→ YOUR GOAL: Please give the listing again in its entirety, exactly as written.

→ MATERIAL PROVIDED:
────────────────────────────────────────
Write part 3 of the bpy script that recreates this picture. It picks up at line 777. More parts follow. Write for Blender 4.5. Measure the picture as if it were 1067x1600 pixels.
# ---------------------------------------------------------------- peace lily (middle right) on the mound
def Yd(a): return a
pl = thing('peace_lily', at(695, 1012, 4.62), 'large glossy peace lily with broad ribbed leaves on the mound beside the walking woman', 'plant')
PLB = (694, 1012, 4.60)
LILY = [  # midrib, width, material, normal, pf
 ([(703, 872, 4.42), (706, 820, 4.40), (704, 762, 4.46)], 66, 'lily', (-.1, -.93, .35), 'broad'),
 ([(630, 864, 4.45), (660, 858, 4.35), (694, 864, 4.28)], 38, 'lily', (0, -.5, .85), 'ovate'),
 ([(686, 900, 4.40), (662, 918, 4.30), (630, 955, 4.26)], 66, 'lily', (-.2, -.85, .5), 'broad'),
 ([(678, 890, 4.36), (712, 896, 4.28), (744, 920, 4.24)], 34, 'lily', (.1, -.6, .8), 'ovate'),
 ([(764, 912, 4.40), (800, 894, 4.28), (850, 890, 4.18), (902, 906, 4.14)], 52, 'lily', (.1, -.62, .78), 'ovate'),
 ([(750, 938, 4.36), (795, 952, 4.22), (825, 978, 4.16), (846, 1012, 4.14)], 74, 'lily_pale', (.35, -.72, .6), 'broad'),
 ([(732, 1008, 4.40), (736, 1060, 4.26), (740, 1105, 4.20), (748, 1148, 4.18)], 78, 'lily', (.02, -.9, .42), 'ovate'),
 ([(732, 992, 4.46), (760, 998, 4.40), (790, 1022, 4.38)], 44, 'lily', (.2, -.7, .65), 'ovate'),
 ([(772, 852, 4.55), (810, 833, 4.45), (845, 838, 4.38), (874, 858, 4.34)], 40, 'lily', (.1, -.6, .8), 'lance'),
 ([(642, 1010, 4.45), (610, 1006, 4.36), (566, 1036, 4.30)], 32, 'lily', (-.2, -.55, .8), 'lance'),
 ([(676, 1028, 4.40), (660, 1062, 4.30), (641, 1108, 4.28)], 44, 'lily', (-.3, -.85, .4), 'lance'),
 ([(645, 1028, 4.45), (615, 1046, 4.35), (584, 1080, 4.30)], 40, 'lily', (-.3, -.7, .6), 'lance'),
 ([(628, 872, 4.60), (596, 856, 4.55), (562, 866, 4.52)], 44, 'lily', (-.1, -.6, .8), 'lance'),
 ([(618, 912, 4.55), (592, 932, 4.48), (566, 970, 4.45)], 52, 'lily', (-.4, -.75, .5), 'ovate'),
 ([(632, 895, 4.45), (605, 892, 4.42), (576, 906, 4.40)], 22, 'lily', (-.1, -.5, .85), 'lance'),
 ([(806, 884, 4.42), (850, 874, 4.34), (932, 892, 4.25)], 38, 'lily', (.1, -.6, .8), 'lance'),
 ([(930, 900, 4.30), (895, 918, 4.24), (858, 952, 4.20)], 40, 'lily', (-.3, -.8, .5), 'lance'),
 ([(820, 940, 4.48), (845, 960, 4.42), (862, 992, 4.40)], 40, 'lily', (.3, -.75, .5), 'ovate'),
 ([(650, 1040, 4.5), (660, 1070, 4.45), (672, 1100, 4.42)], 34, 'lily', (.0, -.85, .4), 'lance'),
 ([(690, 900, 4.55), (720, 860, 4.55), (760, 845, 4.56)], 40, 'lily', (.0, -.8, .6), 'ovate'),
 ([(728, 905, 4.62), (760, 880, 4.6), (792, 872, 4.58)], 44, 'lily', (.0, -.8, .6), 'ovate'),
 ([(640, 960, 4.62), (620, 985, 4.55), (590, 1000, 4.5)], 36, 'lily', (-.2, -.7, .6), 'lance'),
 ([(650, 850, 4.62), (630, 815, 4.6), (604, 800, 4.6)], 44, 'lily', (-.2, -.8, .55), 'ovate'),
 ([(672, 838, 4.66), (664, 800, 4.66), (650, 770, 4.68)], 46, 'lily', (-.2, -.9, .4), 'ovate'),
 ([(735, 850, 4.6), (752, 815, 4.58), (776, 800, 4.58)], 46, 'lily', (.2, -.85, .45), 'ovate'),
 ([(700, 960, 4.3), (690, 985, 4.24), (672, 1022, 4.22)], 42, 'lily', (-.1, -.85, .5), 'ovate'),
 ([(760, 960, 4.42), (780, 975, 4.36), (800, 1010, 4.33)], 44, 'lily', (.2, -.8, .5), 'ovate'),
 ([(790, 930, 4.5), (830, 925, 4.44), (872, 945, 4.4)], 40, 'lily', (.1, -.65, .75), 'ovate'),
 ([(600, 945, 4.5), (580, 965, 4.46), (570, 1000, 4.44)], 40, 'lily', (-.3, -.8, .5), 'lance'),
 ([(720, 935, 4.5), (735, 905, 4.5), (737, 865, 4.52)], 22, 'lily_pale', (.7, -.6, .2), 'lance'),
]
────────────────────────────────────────
→ OUTPUT:
Write part 3 of the bpy script that recreates this picture. It picks up at line 777. More parts follow. Write for Blender 4.5. Measure the picture as if it were 1067x1600 pixels.
# ---------------------------------------------------------------- peace lily (middle right) on the mound
def Yd(a): return a
pl = thing('peace_lily', at(695, 1012, 4.62), 'large glossy peace lily with broad ribbed leaves on the mound beside the walking woman', 'plant')
PLB = (694, 1012, 4.60)
LILY = [  # midrib, width, material, normal, pf
 ([(703, 872, 4.42), (706, 820, 4.40), (704, 762, 4.46)], 66, 'lily', (-.1, -.93, .35), 'broad'),
 ([(630, 864, 4.45), (660, 858, 4.35), (694, 864, 4.28)], 38, 'lily', (0, -.5, .85), 'ovate'),
 ([(686, 900, 4.40), (662, 918, 4.30), (630, 955, 4.26)], 66, 'lily', (-.2, -.85, .5), 'broad'),
 ([(678, 890, 4.36), (712, 896, 4.28), (744, 920, 4.24)], 34, 'lily', (.1, -.6, .8), 'ovate'),
 ([(764, 912, 4.40), (800, 894, 4.28), (850, 890, 4.18), (902, 906, 4.14)], 52, 'lily', (.1, -.62, .78), 'ovate'),
 ([(750, 938, 4.36), (795, 952, 4.22), (825, 978, 4.16), (846, 1012, 4.14)], 74, 'lily_pale', (.35, -.72, .6), 'broad'),
 ([(732, 1008, 4.40), (736, 1060, 4.26), (740, 1105, 4.20), (748, 1148, 4.18)], 78, 'lily', (.02, -.9, .42), 'ovate'),
 ([(732, 992, 4.46), (760, 998, 4.40), (790, 1022, 4.38)], 44, 'lily', (.2, -.7, .65), 'ovate'),
 ([(772, 852, 4.55), (810, 833, 4.45), (845, 838, 4.38), (874, 858, 4.34)], 40, 'lily', (.1, -.6, .8), 'lance'),
 ([(642, 1010, 4.45), (610, 1006, 4.36), (566, 1036, 4.30)], 32, 'lily', (-.2, -.55, .8), 'lance'),
 ([(676, 1028, 4.40), (660, 1062, 4.30), (641, 1108, 4.28)], 44, 'lily', (-.3, -.85, .4), 'lance'),
 ([(645, 1028, 4.45), (615, 1046, 4.35), (584, 1080, 4.30)], 40, 'lily', (-.3, -.7, .6), 'lance'),
 ([(628, 872, 4.60), (596, 856, 4.55), (562, 866, 4.52)], 44, 'lily', (-.1, -.6, .8), 'lance'),
 ([(618, 912, 4.55), (592, 932, 4.48), (566, 970, 4.45)], 52, 'lily', (-.4, -.75, .5), 'ovate'),
 ([(632, 895, 4.45), (605, 892, 4.42), (576, 906, 4.40)], 22, 'lily', (-.1, -.5, .85), 'lance'),
 ([(806, 884, 4.42), (850, 874, 4.34), (932, 892, 4.25)], 38, 'lily', (.1, -.6, .8), 'lance'),
 ([(930, 900, 4.30), (895, 918, 4.24), (858, 952, 4.20)], 40, 'lily', (-.3, -.8, .5), 'lance'),
 ([(820, 940, 4.48), (845, 960, 4.42), (862, 992, 4.40)], 40, 'lily', (.3, -.75, .5), 'ovate'),
 ([(650, 1040, 4.5), (660, 1070, 4.45), (672, 1100, 4.42)], 34, 'lily', (.0, -.85, .4), 'lance'),
 ([(690, 900, 4.55), (720, 860, 4.55), (760, 845, 4.56)], 40, 'lily', (.0, -.8, .6), 'ovate'),
 ([(728, 905, 4.62), (760, 880, 4.6), (792, 872, 4.58)], 44, 'lily', (.0, -.8, .6), 'ovate'),
 ([(640, 960, 4.62), (620, 985, 4.55), (590, 1000, 4.5)], 36, 'lily', (-.2, -.7, .6), 'lance'),
 ([(650, 850, 4.62), (630, 815, 4.6), (604, 800, 4.6)], 44, 'lily', (-.2, -.8, .55), 'ovate'),
 ([(672, 838, 4.66), (664, 800, 4.66), (650, 770, 4.68)], 46, 'lily', (-.2, -.9, .4), 'ovate'),
 ([(735, 850, 4.6), (752, 815, 4.58), (776, 800, 4.58)], 46, 'lily', (.2, -.85, .45), 'ovate'),
 ([(700, 960, 4.3), (690, 985, 4.24), (672, 1022, 4.22)], 42, 'lily', (-.1, -.85, .5), 'ovate'),
 ([(760, 960, 4.42), (780, 975, 4.36), (800, 1010, 4.33)], 44, 'lily', (.2, -.8, .5), 'ovate'),
 ([(790, 930, 4.5), (830, 925, 4.44), (872, 945, 4.4)], 40, 'lily', (.1, -.65, .75), 'ovate'),
 ([(600, 945, 4.5), (580, 965, 4.46), (570, 1000, 4.44)], 40, 'lily', (-.3, -.8, .5), 'lance'),
 ([(720, 935, 4.5), (735, 905, 4.5), (737, 865, 4.52)], 22, 'lily_pale', (.7, -.6, .2), 'lance'),
]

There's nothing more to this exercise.